Note that:
$$\begin{align}
&\max(S_T^1,S_T^2)=S_T^2+\max(S_T^1-S_T^2,0)
\\
&\min(S_T^1,S_T^2)=S_T^2-\max(S_T^2-S_T^1,0)
\end{align}$$
Terms of the form $\max(S_T^i-S_T^j,0)$ can be evaluated with the Margrabe’s formula in a Black-Scholes framework.
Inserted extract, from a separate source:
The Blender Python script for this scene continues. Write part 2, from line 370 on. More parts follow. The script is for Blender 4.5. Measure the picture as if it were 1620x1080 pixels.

Regarding the change of numéraire, I give a sketch of how one would proceed. Letting $\xi_T$ be the payoff at $T$, we have in all generality, with $B_T$ the money market account:
$$\begin{align}
E^\mathcal{Q}\left(\frac{\xi_T}{B_T}\right)&=E^\mathcal{S}\left(\frac{B_TS_0}{B_0S_T}\frac{\xi_T}{B_T}\right)
\\
&=S_0E^\mathcal{S}\left(\frac{\xi_T}{S_T}\right)
\end{align}$$
where $\mathcal{Q}$ is the risk-neutral measure, with the money market account as numéraire, and $\mathcal{S}$ the measure with the stock price as numéraire (note that $B_0=1$). Here, $\xi_T=\max(S_T^i-S_T^j,0)$ hence if you choose $S^j$ as numéraire you get:
$$E^\mathcal{Q}\left(\frac{\xi_T}{B_T}\right)=S_0^jE^{\mathcal{S}^j}\left(\max\left(\frac{S_T^i}{S_T^j}-1,0\right)\right)$$
The ratio $S^i/S^j$ will be lognormally distributed in a Black-Scholes framework. Keep in mind you need to ensure the ratio is martingale, as any traded asset rebased by a numéraire is a martingale under the measure associated to that numéraire. For that, you have to apply Itô’s Lemma to the ratio and define the Brownian Motion $W^{\mathcal{S}^j}_t=W^\mathcal{Q}_t+\theta_t$ by setting $\theta_t$ such that $S^i/S^j$ has no drift.